Ottavia Piccolo e Alessandro Gassmann guidano alla grande un bel gruppo di giovani
SIENA. Reale, emotivo, coinvolgente è il testo scritto da Stefano Massini, autore di punta della nuova drammaturgia italiana, “7 minuti”, ispirato ad un fatto di cronaca: la lotta di un gruppo di operaie tessili di Yssingeaux, nell’Alta Loira. 11 donne, che costituiscono il consiglio di fabbrica e rappresentano 200 operaie, si riuniscono per decidere se accettare la riduzione di 7 minuti su 15 nella pausa di ciascuna e non essere licenziate. Su questo elemento viene costruita la storia, portando in scena tutta l’angoscia di chi rischia il posto di lavoro, il dolore di chi perde la dignità, perché non può mantenere i propri figli, di chi giovane si vede preclusi i progetti di vita (la famiglia, la casa). La rabbia, la disperazione, la consapevolezza di cedere ad un ricatto (oggi sono 7 minuti, all’apparenza un’ inezia, domani?) e di coinvolgere con la decisione presa altre fabbriche nell’Europa della crisi, sfociano in un dinamismo scenico, mai eccessivamente concitato, ma capace di amplificare le emozioni nello spettatore. Questi in un’ora e mezza di spettacolo viene immerso in un’amara radiografia del presente e si rende sempre più conto che quello a cui sta assistendo non è una storia di lotta operaia come tante altre viste nel passato, ma l’immagine dolorosa di un nuovo secolo fortemente incoerente e denso di pericoli. Ecco che le 11 donne, rappresentanti altrettante storie di vita (l’immigrata, la sbruffona, la nevrotica, la spaventata), danno corpo alla paura, alla gelosia, al sospetto, che le mettono l’una contro l’altra, alla terribile incertezza del futuro. Insomma scaturisce l’immagine non tanto dell’umanità del XXI secolo, ma dell’Europa della decadenza, che sta perdendo i diritti dell’uomo “In quanto uomo”, tanto duramente acquistati con le sue lotte nel passato. Spread, borsa, giovani, lavoro: questi sono i punti cardinali che tocca l’ago della sua bussola impazzita.

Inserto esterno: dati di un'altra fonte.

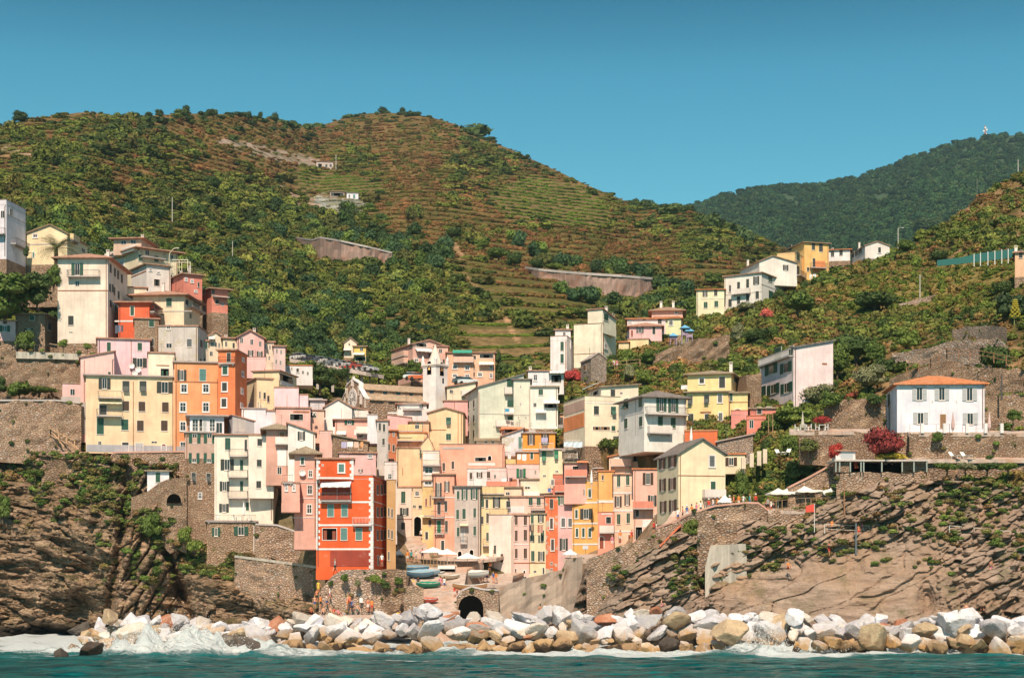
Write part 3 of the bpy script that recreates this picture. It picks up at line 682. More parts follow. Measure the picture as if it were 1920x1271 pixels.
px, py = px[m], py[m]; Y = HILL.q(px, py); n = len(px)
S = rng.uniform(1.3, 3.2, n)*np.clip(Y/450, .7, 1.3)
P3 = np.stack([(px-CX)/F*Y, Y-1, CH+(HY-py)/F*Y - .3*S], -1)
C = pick(np.concatenate([G_FOR, G_DRK, G_DRK]), n)*rng.uniform(.8, 1.6, (n, 1))*np.array([1.1,1.05,1])
scatter('woodland', P3, np.stack([S, S, S*rng.uniform(.8, 1.2, n)], -1), rng.uniform(0, 6.28, n), C, CANOPY, 'dense dark green woodland on the hillside above the town')
# far mountain forest
n = 9000; px = rng.uniform(1150, 2100, n); u = rng.random(n); sk = np.interp(px, [a for a, b in fm], [b for a, b in fm]); py = sk+(560-sk)*u
bare = poly_in(px, py, [(1632,372),(1655,364),(1672,368),(1668,378),(1645,380)])
px, py = px[~bare], py[~bare]; n = len(px); Y = FAR.q(px, py); S = rng.uniform(5, 9, n)
P3 = np.stack([(px-CX)/F*Y, Y, CH+(HY-py)/F*Y-.2*S], -1)
C = pick(np.array([[.026,.062,.026],[.034,.078,.030],[.020,.050,.026],[.050,.085,.032]]), n)*rng.uniform(.7, 1.3, (n, 1))*(1+.3*fbm(px/50, py/40, 3, 3)[:, None])
scatter('forest', P3, np.stack([S, S, S*.9], -1), rng.uniform(0, 6.28, n), C, BUSH, 'dark blue-green forest on the far mountain')
# right-hand slope cover
n = 18000; px = rng.uniform(1000, 2250, n); lo = np.interp(px, [c[0] for c in rc], [c[1][0][0] for c in rc]); hi = np.interp(px, [c[0] for c in rc], [c[1][4][0] for c in rc])
u = rng.random(n); py = hi+(lo-hi)*u; Y = RIGHT.q(px, py)
keep = np.ones(n, bool)
STONY = [[(1225,650),(1290,625),(1370,632),(1365,655),(1300,690),(1230,680)], [(1560,735),(1668,720),(1670,790),(1600,800),(1560,780)], [(1510,790),(1600,795),(1600,850),(1500,850)],
         [(1650,640),(1920,610),(1920,815),(1660,815)]]
for p in STONY: keep &= ~(poly_in(px, py, p) & (rng.random(n) < .66))
lush = np.clip(.62 + fbm(px/45, py/30, 4, 3)*.9, 0, 1); ch = rng.random(n)
C = np.where((ch < lush)[:, None], pick(G_FOR, n)*1.05, np.where((rng.random(n) < .6)[:, None], pick(G_OLI, n)*1.2, pick(G_BRN, n)))
gr = poly_in(px, py, [(1500,560),(1690,490),(1900,470),(1920,560),(1760,590),(1600,590)]); C[gr] = pick(np.array([[.12,.17,.04],[.16,.17,.05],[.09,.14,.03],[.22,.17,.07]]), gr.sum())
S = rng.uniform(.35, 1.2, n)*np.where(rng.random(n) < .1, 1.6, 1)*np.clip(Y/290, .7, 1.25); S[gr] *= .7
P3 = np.stack([(px-CX)/F*Y, Y, CH+(HY-py)/F*Y-.25*S], -1); C = C*rng.uniform(.8, 1.3, (n, 1))*np.array([1.15, 1.02, .9])
scatter('slope_undergrowth', P3[keep], np.stack([S*1.2, S, S*rng.uniform(.6, 1.2, n)], -1)[keep], rng.uniform(0, 6.28, n)[keep], C[keep], BUSH, 'mixed green and dry undergrowth on the garden slope at right')
# tufts on the cliffs and the town's banks
def tufts(name, S_, n, x0, x1, fn, label, smin=.25, smax=.9):
    px = rng.uniform(x0, x1, n); i = np.clip(np.searchsorted(S_.px, px), 0, len(S_.px)-1)
    lo, hi = S_.py[i, 0], S_.py[i, -1]; py = hi+(lo-hi)*rng.random(n); p = fn(px, py); k = rng.random(n) < p; px, py = px[k], py[k]; n = len(px)
    Y = S_.q(px, py); S = rng.uniform(smin, smax, n)
    u_ = rng.random(n); C = np.where((u_ < .5)[:, None], pick(G_OLI, n), np.where((u_ < .7)[:, None], pick(G_BRN, n), pick(G_FOR, n)))*rng.uniform(.8, 1.6, (n, 1))
    P = np.stack([(px-CX)/F*Y, Y-.1, CH+(HY-py)/F*Y-.15*S], -1)
    return scatter(name, P, np.stack([S*1.3, S, S*.8], -1), rng.uniform(0, 6.28, n), C, BUSH, label)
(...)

Le attrici giovani e molto brave (Arianna Ancarani, Maiga Balkissa, Eleonora Bolla, Vittoria Corallo, Cecilia Di Giuli, Paola Di Meglio, Stella Piccioni, Silvia Piovan, Olga Rossi, Stefania Ugomari Di Blas) portano in scena con forza e intensità la tragedia attuale della perdita del lavoro e del compromesso a cui i dipendenti sono obbligati dal nuovo volto della proprietà dell’azienda: non più uno, ma più azionisti, senza un volto e spesso stranieri. Ecco perché si può parlare di “neorealismo” proletario, in cui uomini e donne sono impegnati a reagire alla logica del “si salvi chi può”, tentando con ostinazione di non morire. Il team tutto al femminile viene guidato da Ottavia Piccolo, che rappresenta la voce della riflessione, della logica, della giustizia, della resistenza, con quella disinvoltura e semplicità di chi vive per e nel (grande) teatro. Alessandro Gassmann, all’ottava regia, conferma il suo talento nel ridare al teatro il tradizionale compito di “luogo di denuncia senza rinunciare alla produzione di emozioni“, capace di raccontarci una verità. In un’unica scena realista (Gianluca Amodio), lo spogliatoio della fabbrica, le operaie dal tramonto all’alba discutono per votare la proposta dei nuovi dirigenti dell’azienda. Di grande effetto il ricorso alle proiezioni su teloni per introdurre i flash back durante la narrazione. Lo spettacolo termina con grande successo tra il pubblico presente.